- [Problem details]: Reproduce, please, the span of lines beginning at the line with "Reconstruct this image" and ending at the line with "COL = SC.collection", inclusive, minus any pictures.
--- START Data shown ---
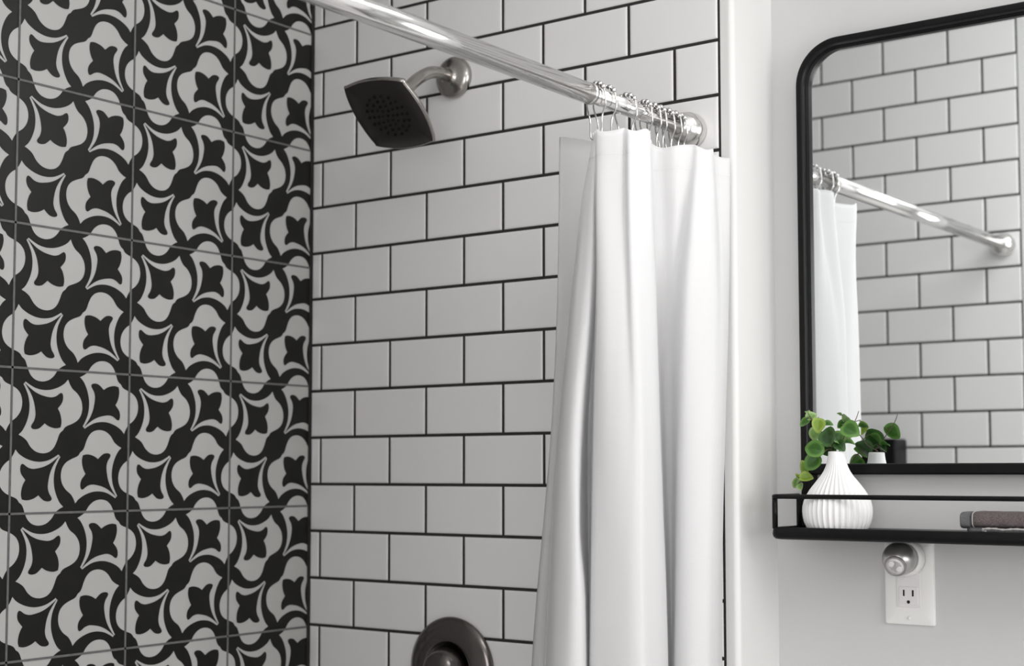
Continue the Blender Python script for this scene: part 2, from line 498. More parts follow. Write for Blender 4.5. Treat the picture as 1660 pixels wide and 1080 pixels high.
# ---------------------------------------------------------------- curtain, liner, hooks
CURTAIN = {
 1.793: [(0.7213, -0.2001), (0.7318, -0.2236), (0.7370, -0.2322), (0.7428, -0.2403), (0.7462, -0.2440), (0.7485, -0.2461), (0.7503, -0.2473), (0.7526, -0.2493), (0.7543, -0.2505), (0.7558, -0.2520), (0.7577, -0.2542), (0.7618, -0.2575), (0.7715, -0.2565), (0.7886, -0.2464), (0.7922, -0.2387), (0.8002, -0.2440), (0.8066, -0.2318), (0.8105, -0.2215), (0.8124, -0.2139), (0.8058, -0.2000), (0.7817, -0.1617), (0.7721, -0.1377), (0.7794, -0.1273), (0.7994, -0.1237), (0.8140, -0.1042), (0.8227, -0.1028), (0.8292, -0.0906), (0.8313, -0.0790), (0.8191, -0.0532), (0.8249, -0.0463), (0.8311, -0.0293), (0.8111, -0.0155)],
 1.705: [(0.7178, -0.1955), (0.7184, -0.2262), (0.7227, -0.2355), (0.7308, -0.2419), (0.7380, -0.2454), (0.7440, -0.2471), (0.7471, -0.2461), (0.7451, -0.2401), (0.7453, -0.2375), (0.7484, -0.2414), (0.7558, -0.2521), (0.7605, -0.2549), (0.7698, -0.2517), (0.7840, -0.2400), (0.7881, -0.2332), (0.7984, -0.2406), (0.8041, -0.2289), (0.8086, -0.2181), (0.8096, -0.2074), (0.8016, -0.1896), (0.7802, -0.1556), (0.7716, -0.1333), (0.7779, -0.1212), (0.7971, -0.1195), (0.8048, -0.1063), (0.8203, -0.1135), (0.8311, -0.0993), (0.8356, -0.0835), (0.8269, -0.0588), (0.8292, -0.0508), (0.8309, -0.0309), (0.8075, -0.0108)],
 1.585: [(0.7090, -0.1921), (0.7037, -0.2271), (0.7074, -0.2368), (0.7191, -0.2469), (0.7287, -0.2497), (0.7379, -0.2504), (0.7430, -0.2466), (0.7385, -0.2325), (0.7322, -0.2185), (0.7383, -0.2264), (0.7538, -0.2486), (0.7601, -0.2539), (0.7717, -0.2529), (0.7856, -0.2438), (0.7920, -0.2378), (0.8008, -0.2400), (0.8056, -0.2328), (0.8069, -0.2169), (0.8073, -0.1991), (0.8007, -0.1803), (0.7793, -0.1463), (0.7708, -0.1240), (0.7740, -0.1116), (0.7818, -0.1083), (0.7924, -0.1117), (0.8175, -0.1306), (0.8336, -0.1161), (0.8415, -0.0966), (0.8392, -0.0771), (0.8374, -0.0598), (0.8271, -0.0300), (0.8013, -0.0054)],
 1.405: [(0.6984, -0.1850), (0.6834, -0.2272), (0.6888, -0.2394), (0.7040, -0.2530), (0.7184, -0.2599), (0.7270, -0.2585), (0.7288, -0.2497), (0.7175, -0.2269), (0.6992, -0.1906), (0.7100, -0.1951), (0.7395, -0.2356), (0.7497, -0.2467), (0.7652, -0.2503), (0.7834, -0.2467), (0.7976, -0.2400), (0.8045, -0.2362), (0.8086, -0.2294), (0.8076, -0.2127), (0.8050, -0.1885), (0.7948, -0.1636), (0.7748, -0.1285), (0.7637, -0.1018), (0.7654, -0.0931), (0.7735, -0.0921), (0.7861, -0.1039), (0.8065, -0.1275), (0.8248, -0.1252), (0.8392, -0.1096), (0.8414, -0.0917), (0.8371, -0.0700), (0.8205, -0.0324), (0.7906, 0.0015)],
 1.275: [(0.6931, -0.1781), (0.6702, -0.2261), (0.6764, -0.2378), (0.6964, -0.2567), (0.7137, -0.2651), (0.7282, -0.2668), (0.7311, -0.2597), (0.7145, -0.2308), (0.6939, -0.1837), (0.7034, -0.1892), (0.7323, -0.2301), (0.7443, -0.2425), (0.7610, -0.2450), (0.7803, -0.2432), (0.7961, -0.2390), (0.8042, -0.2343), (0.8076, -0.2281), (0.8067, -0.2100), (0.8037, -0.1836), (0.7938, -0.1560), (0.7735, -0.1187), (0.7618, -0.0924), (0.7611, -0.0830), (0.7672, -0.0834), (0.7796, -0.0980), (0.8002, -0.1238), (0.8194, -0.1247), (0.8352, -0.1117), (0.8369, -0.0930), (0.8316, -0.0695), (0.8150, -0.0320), (0.7863, 0.0030)],
 1.195: [(0.6899, -0.1738), (0.6637, -0.2243), (0.6699, -0.2360), (0.6923, -0.2568), (0.7115, -0.2651), (0.7278, -0.2667), (0.7339, -0.2560), (0.7193, -0.2269), (0.6913, -0.1790), (0.6995, -0.1854), (0.7278, -0.2268), (0.7398, -0.2392), (0.7583, -0.2416), (0.7776, -0.2398), (0.7940, -0.2365), (0.8033, -0.2309), (0.8067, -0.2246), (0.8058, -0.2066), (0.8034, -0.1797), (0.7942, -0.1516), (0.7730, -0.1125), (0.7606, -0.0867), (0.7593, -0.0777), (0.7640, -0.0792), (0.7757, -0.0943), (0.7957, -0.1206), (0.8165, -0.1227), (0.8323, -0.1097), (0.8334, -0.0915), (0.8282, -0.0667), (0.8111, -0.0282), (0.7824, 0.0067)],
 1.055: [(0.6843, -0.1664), (0.6535, -0.2203), (0.6590, -0.2324), (0.6833, -0.2544), (0.7049, -0.2633), (0.7226, -0.2627), (0.7306, -0.2493), (0.7156, -0.2180), (0.6864, -0.1711), (0.6932, -0.1785), (0.7209, -0.2203), (0.7340, -0.2343), (0.7538, -0.2359), (0.7736, -0.2350), (0.7899, -0.2316), (0.8010, -0.2260), (0.8045, -0.2184), (0.8036, -0.2003), (0.8007, -0.1726), (0.7917, -0.1431), (0.7700, -0.1031), (0.7577, -0.0773), (0.7550, -0.0693), (0.7584, -0.0718), (0.7687, -0.0878), (0.7881, -0.1146), (0.8104, -0.1193), (0.8269, -0.1059), (0.8280, -0.0863), (0.8223, -0.0606), (0.8047, -0.0213), (0.7761, 0.0136)],
}
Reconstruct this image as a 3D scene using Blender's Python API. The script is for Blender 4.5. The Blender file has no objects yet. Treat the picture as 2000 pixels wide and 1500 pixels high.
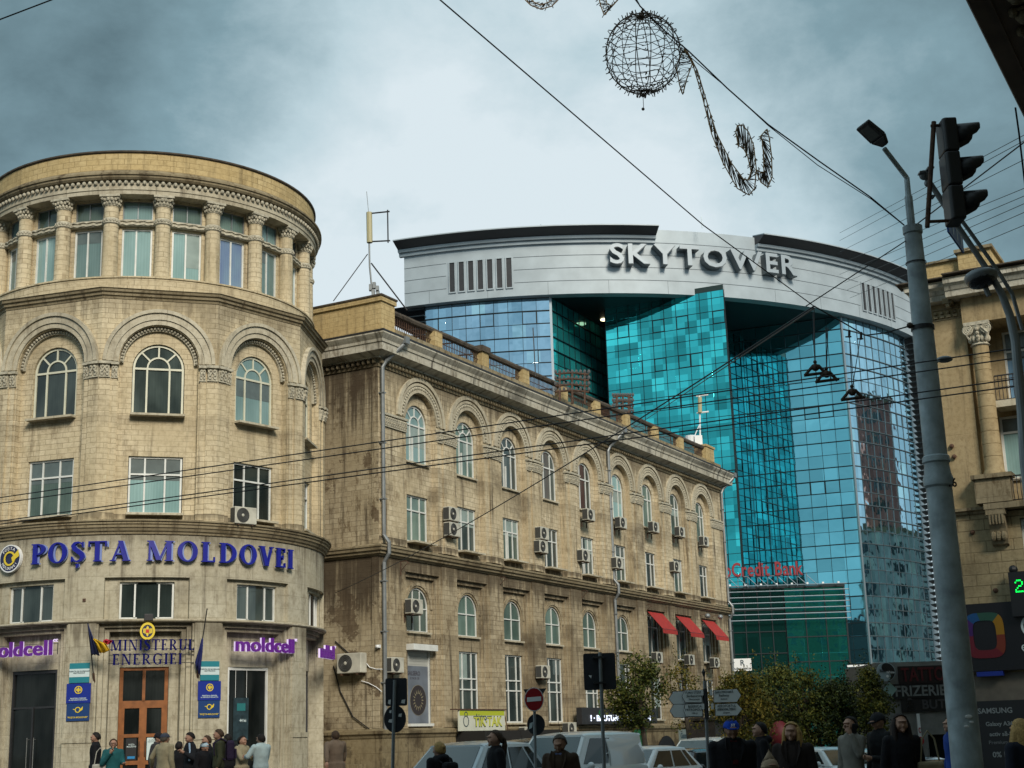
import bpy, math, random
from math import sin, cos, pi, radians, sqrt, atan2, hypot, tan
from mathutils import Vector, Matrix
random.seed(7)
SC = bpy.context.scene
COL = SC.collection

# ---------------------------------------------------------------- camera
FPX, PITCH, ROLL = 2805.0, radians(13.925), radians(-1.75)
EYE = Vector((0, 0, 1.5))
_F = Vector((0, cos(PITCH), sin(PITCH))); _U0 = Vector((0, -sin(PITCH), cos(PITCH))); _R0 = Vector((1, 0, 0))
_R = _R0 * cos(ROLL) + _U0 * sin(ROLL); _U = -_R0 * sin(ROLL) + _U0 * cos(ROLL)
cd = bpy.data.cameras.new('camera'); cam = bpy.data.objects.new('camera', cd); COL.objects.link(cam)
cd.sensor_width = 36; cd.lens = FPX / 2000 * 36; cd.clip_start = 0.1; cd.clip_end = 3000
cam.matrix_world = Matrix(((_R.x, _U.x, -_F.x, EYE.x), (_R.y, _U.y, -_F.y, EYE.y), (_R.z, _U.z, -_F.z, EYE.z), (0, 0, 0, 1)))
SC.camera = cam
def ray(x, y): return _F + _R * ((x - 1000) / FPX) + _U * ((750 - y) / FPX)
def at(x, y, Y):                       # a measured picture point at street distance Y
    d = ray(x, y); return EYE + d * (Y / d.y)

# ---------------------------------------------------------------- sky, sun, exposure
SUN_EL, SUN_AZ = radians(33), radians(160)          # azimuth from +Y clockwise
W = bpy.data.worlds.new('World'); SC.world = W; W.use_nodes = True
nt = W.node_tree; N = nt.nodes; L = nt.links; N.clear()
out = N.new('ShaderNodeOutputWorld'); bg = N.new('ShaderNodeBackground')
sky = N.new('ShaderNodeTexSky'); sky.sky_type = 'NISHITA'; sky.sun_disc = False
sky.sun_elevation = SUN_EL; sky.sun_rotation = SUN_AZ; sky.dust_density = 4
def wn(t, **k):
    n = N.new(t)
    for a, b in k.items(): setattr(n, a, b)
    return n
tc = wn('ShaderNodeTexCoord')
mp = wn('ShaderNodeMapping'); mp.inputs['Scale'].default_value = (1, 1, 1.5)
L.new(tc.outputs['Generated'], mp.inputs[0])
nz = wn('ShaderNodeTexNoise'); nz.inputs['Scale'].default_value = 3.4; nz.inputs['Detail'].default_value = 6; nz.inputs['Roughness'].default_value = .5
nz.inputs['Distortion'].default_value = .3
L.new(mp.outputs[0], nz.inputs[0])
def blob(px, py, width, amount):
    """a patch of cloud around one compass direction: value amount at its heart"""
    d = ray(px, py).normalized()
    dp = wn('ShaderNodeVectorMath', operation='DOT_PRODUCT'); L.new(tc.outputs['Generated'], dp.inputs[0]); dp.inputs[1].default_value = d
    mr = wn('ShaderNodeMapRange', interpolation_type='SMOOTHERSTEP'); L.new(dp.outputs['Value'], mr.inputs[0])
    mr.inputs[1].default_value = cos(radians(width)); mr.inputs[2].default_value = 1; mr.inputs[3].default_value = 0; mr.inputs[4].default_value = amount
    return mr.outputs[0]
def add(a, b, op='ADD'):
    m = wn('ShaderNodeMath', operation=op)
    for i, v in enumerate((a, b)):
        if isinstance(v, (int, float)): m.inputs[i].default_value = v
        else: L.new(v, m.inputs[i])
    return m.outputs[0]
nz2 = wn('ShaderNodeTexNoise'); nz2.inputs['Scale'].default_value = 11; nz2.inputs['Detail'].default_value = 8; nz2.inputs['Roughness'].default_value = .62; nz2.inputs['Distortion'].default_value = .15
L.new(mp.outputs[0], nz2.inputs[0])
f = add(add(nz.outputs['Fac'], 0.5, 'SUBTRACT'), .85, 'MULTIPLY')
f = add(f, add(add(nz2.outputs['Fac'], 0.5, 'SUBTRACT'), .6, 'MULTIPLY'))
f = add(f, .58)
f = add(f, blob(1000, 520, 26, .36))
f = add(f, blob(-60, 20, 16, -.50)); f = add(f, blob(420, 60, 9, -.12))
f = add(f, blob(2150, 0, 18, -.52)); f = add(f, blob(1000, -500, 14, -.22))
cr = wn('ShaderNodeValToRGB'); L.new(f, cr.inputs[0])
e = cr.color_ramp.elements; e[0].position = 0.0; e[0].color = (.10, .165, .195, 1); e[1].position = 1.0; e[1].color = (.70, .80, .85, 1)
e2 = cr.color_ramp.elements.new(.38); e2.color = (.22, .345, .40, 1)
e3 = cr.color_ramp.elements.new(.72); e3.color = (.50, .64, .70, 1)
sm = wn('ShaderNodeVectorMath', operation='SCALE'); L.new(sky.outputs[0], sm.inputs[0]); sm.inputs['Scale'].default_value = .006
ad = wn('ShaderNodeVectorMath', operation='ADD'); L.new(sm.outputs[0], ad.inputs[0])
sc2 = wn('ShaderNodeVectorMath', operation='SCALE'); L.new(cr.outputs[0], sc2.inputs[0]); sc2.inputs['Scale'].default_value = 6.9
L.new(sc2.outputs[0], ad.inputs[1])
L.new(ad.outputs[0], bg.inputs[0]); bg.inputs[1].default_value = .1
L.new(bg.outputs[0], out.inputs[0])
sl = bpy.data.lights.new('sun', 'SUN'); sl.energy = 2.4; sl.angle = radians(18); sl.color = (1, .91, .77)
so = bpy.data.objects.new('sun', sl); COL.objects.link(so)
so.rotation_euler = Vector((sin(SUN_AZ) * cos(SUN_EL), cos(SUN_AZ) * cos(SUN_EL), sin(SUN_EL))).to_track_quat('Z', 'Y').to_euler()
so.location = (0, 0, 60)
SC.view_settings.view_transform = 'Standard'; SC.view_settings.look = 'None'; SC.view_settings.gamma = 1
SC.view_settings.exposure = 0.55
SC.cycles.max_bounces = 6; SC.cycles.transparent_max_bounces = 16; SC.cycles.use_denoising = True

# ---------------------------------------------------------------- materials
MATS = {}
def mat(name, col, rough=.6, metal=0, spec=.5, emit=None, est=1, bump=0, bscale=30, vary=0, vscale=3, coat=0):
    if name in MATS: return MATS[name]
    m = bpy.data.materials.new(name); m.use_nodes = True; t = m.node_tree; p = t.nodes['Principled BSDF']
    p.inputs['Base Color'].default_value = (*col, 1); p.inputs['Roughness'].default_value = rough; p.inputs['Metallic'].default_value = metal
    p.inputs['Specular IOR Level'].default_value = spec
    if coat: p.inputs['Coat Weight'].default_value = coat; p.inputs['Coat Roughness'].default_value = .05
    if emit: p.inputs['Emission Color'].default_value = (*emit, 1); p.inputs['Emission Strength'].default_value = est
    if vary or bump:
        c = t.nodes.new('ShaderNodeTexCoord'); n = t.nodes.new('ShaderNodeTexNoise'); n.inputs['Scale'].default_value = vscale; n.inputs['Detail'].default_value = 5
        t.links.new(c.outputs['Object'], n.inputs[0])
        if vary:
            r = t.nodes.new('ShaderNodeValToRGB'); t.links.new(n.outputs['Fac'], r.inputs[0])
            r.color_ramp.elements[0].position = .3; r.color_ramp.elements[1].position = .7
            r.color_ramp.elements[0].color = (*[max(0, x * (1 - vary)) for x in col], 1); r.color_ramp.elements[1].color = (*[min(1, x * (1 + vary * .6)) for x in col], 1)
            t.links.new(r.outputs[0], p.inputs['Base Color'])
        if bump:
            n2 = t.nodes.new('ShaderNodeTexNoise'); n2.inputs['Scale'].default_value = bscale; n2.inputs['Detail'].default_value = 4
            t.links.new(c.outputs['Object'], n2.inputs[0])
            b = t.nodes.new('ShaderNodeBump'); b.inputs['Strength'].default_value = bump; b.inputs['Distance'].default_value = .02
            t.links.new(n2.outputs['Fac'], b.inputs['Height']); t.links.new(b.outputs[0], p.inputs['Normal'])
    MATS[name] = m; return m

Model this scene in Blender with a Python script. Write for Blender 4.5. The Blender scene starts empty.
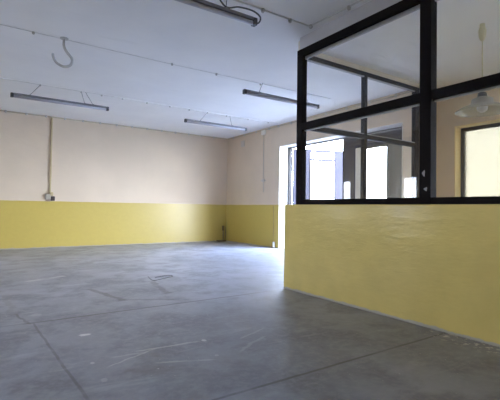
--- END Data shown ---
- [Answer to the problem]:
Reconstruct this image as a 3D scene using Blender's Python API. The script is for Blender 4.5. The Blender file has no objects yet. Treat the picture as 2000 pixels wide and 1500 pixels high.
import bpy, math, random
from math import sin, cos, pi, radians, sqrt, atan2, hypot, tan
from mathutils import Vector, Matrix
random.seed(7)
SC = bpy.context.scene
COL = SC.collection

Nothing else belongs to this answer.